#### Recorded data ####

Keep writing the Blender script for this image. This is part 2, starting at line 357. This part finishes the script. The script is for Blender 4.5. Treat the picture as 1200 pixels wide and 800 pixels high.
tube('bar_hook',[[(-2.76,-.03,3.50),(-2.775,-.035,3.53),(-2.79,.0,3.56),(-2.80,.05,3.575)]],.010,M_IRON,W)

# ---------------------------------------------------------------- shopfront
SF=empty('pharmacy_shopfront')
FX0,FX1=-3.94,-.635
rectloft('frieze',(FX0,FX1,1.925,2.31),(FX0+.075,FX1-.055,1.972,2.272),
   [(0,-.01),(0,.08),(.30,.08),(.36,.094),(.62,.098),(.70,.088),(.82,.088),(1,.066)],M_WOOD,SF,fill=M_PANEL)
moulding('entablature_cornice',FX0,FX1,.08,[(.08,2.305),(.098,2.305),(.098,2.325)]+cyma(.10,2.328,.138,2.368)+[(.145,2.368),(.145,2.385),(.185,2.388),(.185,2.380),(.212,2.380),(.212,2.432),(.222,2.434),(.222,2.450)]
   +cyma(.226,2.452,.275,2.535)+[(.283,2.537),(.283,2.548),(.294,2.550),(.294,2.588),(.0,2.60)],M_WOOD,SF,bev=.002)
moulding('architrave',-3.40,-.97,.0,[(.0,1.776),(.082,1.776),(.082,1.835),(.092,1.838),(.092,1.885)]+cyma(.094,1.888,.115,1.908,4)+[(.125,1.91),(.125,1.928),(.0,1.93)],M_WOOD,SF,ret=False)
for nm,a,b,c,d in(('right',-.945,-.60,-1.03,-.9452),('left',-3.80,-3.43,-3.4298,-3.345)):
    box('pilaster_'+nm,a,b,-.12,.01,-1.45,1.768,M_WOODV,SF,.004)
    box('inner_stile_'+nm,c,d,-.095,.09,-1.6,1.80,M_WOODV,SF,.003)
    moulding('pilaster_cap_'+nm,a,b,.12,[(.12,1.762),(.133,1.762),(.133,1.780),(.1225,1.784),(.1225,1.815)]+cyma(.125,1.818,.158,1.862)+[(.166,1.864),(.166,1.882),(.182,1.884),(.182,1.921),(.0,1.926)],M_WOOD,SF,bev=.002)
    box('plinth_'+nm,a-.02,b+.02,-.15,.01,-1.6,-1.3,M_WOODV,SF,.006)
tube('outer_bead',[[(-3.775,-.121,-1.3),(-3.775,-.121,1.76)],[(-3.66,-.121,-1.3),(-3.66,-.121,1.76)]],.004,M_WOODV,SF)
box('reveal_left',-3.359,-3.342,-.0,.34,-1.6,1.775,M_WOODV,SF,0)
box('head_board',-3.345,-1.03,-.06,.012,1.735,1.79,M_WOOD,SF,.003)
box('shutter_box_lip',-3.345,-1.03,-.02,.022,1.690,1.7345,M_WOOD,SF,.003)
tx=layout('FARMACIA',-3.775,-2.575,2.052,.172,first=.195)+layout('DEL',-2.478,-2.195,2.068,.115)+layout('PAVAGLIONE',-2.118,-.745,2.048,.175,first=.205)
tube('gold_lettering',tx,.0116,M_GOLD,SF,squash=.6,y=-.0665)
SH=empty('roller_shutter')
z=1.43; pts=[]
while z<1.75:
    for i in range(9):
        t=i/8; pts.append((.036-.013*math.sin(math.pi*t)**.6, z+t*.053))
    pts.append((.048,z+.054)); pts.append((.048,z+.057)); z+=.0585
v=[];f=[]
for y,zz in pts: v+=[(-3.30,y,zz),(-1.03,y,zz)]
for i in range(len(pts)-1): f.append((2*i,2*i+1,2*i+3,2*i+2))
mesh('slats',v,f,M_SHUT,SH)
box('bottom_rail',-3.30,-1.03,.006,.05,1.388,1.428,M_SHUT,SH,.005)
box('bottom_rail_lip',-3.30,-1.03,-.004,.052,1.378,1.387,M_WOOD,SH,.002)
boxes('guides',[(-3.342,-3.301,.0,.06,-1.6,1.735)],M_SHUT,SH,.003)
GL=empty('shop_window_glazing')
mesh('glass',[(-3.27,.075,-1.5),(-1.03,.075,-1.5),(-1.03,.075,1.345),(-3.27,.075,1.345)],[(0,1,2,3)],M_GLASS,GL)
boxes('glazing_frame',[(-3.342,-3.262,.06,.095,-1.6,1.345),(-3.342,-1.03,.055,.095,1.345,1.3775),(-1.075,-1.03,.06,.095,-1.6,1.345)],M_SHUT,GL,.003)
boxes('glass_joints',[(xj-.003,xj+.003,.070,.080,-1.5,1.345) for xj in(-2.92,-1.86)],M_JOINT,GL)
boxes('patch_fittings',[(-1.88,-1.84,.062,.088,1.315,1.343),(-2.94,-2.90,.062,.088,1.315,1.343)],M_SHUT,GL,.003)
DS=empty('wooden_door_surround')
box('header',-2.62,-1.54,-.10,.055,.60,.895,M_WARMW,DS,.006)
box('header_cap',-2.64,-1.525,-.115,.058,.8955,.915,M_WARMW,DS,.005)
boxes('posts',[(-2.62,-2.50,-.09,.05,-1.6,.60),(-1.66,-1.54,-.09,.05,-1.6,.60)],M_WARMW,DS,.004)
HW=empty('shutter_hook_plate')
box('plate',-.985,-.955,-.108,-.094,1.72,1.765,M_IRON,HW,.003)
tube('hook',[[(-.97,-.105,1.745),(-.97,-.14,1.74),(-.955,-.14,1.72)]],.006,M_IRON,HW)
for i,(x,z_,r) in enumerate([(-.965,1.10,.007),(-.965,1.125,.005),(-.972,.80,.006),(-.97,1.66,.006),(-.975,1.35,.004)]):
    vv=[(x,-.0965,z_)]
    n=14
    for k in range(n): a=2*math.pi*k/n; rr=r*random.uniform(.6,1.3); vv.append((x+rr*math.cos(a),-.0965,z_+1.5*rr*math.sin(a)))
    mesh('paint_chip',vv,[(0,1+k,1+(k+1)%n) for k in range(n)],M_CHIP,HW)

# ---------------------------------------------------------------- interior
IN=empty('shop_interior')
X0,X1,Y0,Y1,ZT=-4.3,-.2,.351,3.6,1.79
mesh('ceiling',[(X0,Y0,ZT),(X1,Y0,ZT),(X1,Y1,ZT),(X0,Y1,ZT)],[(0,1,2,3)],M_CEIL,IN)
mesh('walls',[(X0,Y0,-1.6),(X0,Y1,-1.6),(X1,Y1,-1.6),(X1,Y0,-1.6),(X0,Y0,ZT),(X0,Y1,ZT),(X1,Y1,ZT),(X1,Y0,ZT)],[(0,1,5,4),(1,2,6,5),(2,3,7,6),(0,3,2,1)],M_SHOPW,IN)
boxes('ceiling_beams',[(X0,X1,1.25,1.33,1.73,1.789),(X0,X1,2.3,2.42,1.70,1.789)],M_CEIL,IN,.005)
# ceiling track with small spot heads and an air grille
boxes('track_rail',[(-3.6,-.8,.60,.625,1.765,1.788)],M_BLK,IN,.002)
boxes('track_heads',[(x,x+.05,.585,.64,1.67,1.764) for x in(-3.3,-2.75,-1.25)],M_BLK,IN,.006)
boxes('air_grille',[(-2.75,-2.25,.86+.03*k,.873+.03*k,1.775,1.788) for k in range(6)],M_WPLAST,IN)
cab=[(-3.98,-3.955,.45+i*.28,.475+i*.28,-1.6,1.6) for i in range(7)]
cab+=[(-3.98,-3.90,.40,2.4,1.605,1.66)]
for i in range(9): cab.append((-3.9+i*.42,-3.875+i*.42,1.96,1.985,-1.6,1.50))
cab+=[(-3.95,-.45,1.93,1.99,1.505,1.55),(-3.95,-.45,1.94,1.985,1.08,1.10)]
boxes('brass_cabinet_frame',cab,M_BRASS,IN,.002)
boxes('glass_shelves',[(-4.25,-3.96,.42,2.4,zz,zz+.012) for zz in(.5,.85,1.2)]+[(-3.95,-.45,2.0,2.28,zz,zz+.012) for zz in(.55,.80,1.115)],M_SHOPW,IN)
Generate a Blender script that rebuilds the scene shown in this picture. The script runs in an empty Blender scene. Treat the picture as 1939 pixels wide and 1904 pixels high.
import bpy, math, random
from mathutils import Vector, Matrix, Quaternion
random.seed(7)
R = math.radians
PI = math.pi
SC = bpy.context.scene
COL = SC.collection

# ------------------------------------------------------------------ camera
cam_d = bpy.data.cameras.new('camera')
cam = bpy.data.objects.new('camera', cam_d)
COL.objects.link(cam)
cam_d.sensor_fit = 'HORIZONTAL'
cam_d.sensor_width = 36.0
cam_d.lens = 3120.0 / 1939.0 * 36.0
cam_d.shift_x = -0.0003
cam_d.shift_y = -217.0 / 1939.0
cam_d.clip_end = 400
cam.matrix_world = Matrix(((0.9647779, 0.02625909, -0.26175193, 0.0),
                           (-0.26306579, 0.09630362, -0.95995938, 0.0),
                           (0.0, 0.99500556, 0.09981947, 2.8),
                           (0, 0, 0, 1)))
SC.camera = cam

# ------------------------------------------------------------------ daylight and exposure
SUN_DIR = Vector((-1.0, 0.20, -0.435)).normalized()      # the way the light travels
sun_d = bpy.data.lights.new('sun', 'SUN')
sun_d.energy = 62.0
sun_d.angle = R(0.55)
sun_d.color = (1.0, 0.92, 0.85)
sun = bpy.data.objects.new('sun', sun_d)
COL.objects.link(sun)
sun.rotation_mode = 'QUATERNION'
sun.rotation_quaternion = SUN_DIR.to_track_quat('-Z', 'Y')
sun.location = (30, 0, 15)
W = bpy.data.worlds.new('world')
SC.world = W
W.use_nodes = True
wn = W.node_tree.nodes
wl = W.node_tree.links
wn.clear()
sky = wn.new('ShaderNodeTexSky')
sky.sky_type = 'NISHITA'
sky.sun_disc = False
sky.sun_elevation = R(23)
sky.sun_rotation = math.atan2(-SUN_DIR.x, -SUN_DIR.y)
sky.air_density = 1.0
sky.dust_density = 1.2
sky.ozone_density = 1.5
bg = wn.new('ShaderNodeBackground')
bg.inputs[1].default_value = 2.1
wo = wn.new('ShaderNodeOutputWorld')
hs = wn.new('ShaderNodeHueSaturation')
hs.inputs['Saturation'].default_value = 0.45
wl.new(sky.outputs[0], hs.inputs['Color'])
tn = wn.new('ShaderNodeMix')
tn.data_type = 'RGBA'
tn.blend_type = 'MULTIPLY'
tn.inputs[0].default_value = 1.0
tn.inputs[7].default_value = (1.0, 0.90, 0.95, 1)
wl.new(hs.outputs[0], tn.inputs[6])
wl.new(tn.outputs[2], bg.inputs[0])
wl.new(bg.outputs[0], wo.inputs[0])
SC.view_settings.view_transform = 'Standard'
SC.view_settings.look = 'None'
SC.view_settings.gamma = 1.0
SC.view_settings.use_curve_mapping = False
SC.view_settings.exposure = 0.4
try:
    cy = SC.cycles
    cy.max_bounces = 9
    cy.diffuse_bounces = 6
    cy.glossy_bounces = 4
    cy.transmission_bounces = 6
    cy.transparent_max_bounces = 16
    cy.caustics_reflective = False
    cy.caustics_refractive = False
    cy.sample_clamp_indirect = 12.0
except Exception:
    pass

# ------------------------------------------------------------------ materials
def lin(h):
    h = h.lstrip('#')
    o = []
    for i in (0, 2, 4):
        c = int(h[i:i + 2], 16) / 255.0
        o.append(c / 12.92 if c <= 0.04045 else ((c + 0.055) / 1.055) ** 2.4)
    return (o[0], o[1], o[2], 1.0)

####

**Problem description:** Look through the data above. Find each line with the string "scene" and copy it.

**Finished exercise:**
Generate a Blender script that rebuilds the scene shown in this picture. The script runs in an empty Blender scene. Treat the picture as 1939 pixels wide and 1904 pixels high.
SC = bpy.context.scene